Perfect. Find out all of the crap you can about him, know that it's there, then once you've had that morbid curiosity sated, then you can focus on everything else. Once you know about the drink imbibing, the absinthe flakes in the morning, the bestiality (with real beasts), the debauchery, the filthy, the insidiousness of it all, once you know all of that, you pretty much have to assume the closet is empty and the guy has nothing to hide. What's left to focus on? What he has to say. Exactly.
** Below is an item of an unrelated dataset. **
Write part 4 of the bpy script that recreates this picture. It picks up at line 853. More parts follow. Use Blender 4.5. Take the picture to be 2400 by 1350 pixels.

And although his marriage ended, um, not well, he's open for a change. He said, "I've been single for seven years and as I get older, I think all I want is to be loved. The world becomes a place where you think, let everyone else have it. Let them all fight over jobs and money ... You want things in life that are lovely." A wise man, that Alec Baldwin. Now, I don't know if I'd be Alec Baldwin's "type". (Apparently, it's very important that someone be someone's "type". Without that, apparently, it's pointless. If you're not that "type", well, some people are unable to move past that and pay attention to everything else that IS their "type". So you must be their "type". "Type", very important to some. So find out at the beginning if you're the other person's "type" so you're not wasting time.) But if I weren't, I'm sure that he could see past that (some people can; other people, not so much, apparently) and realize that I would be an excellent addition to his existence. (I'm probably more suited for the role of "campaign manager" as opposed to "one to frolic with" in the case of Alec Baldwin, but I'd still really, really like the job.)

Whenever you're ready, Alec, I'm ready too. This blog publicly announces that it supports Alec Baldwin in anything he does.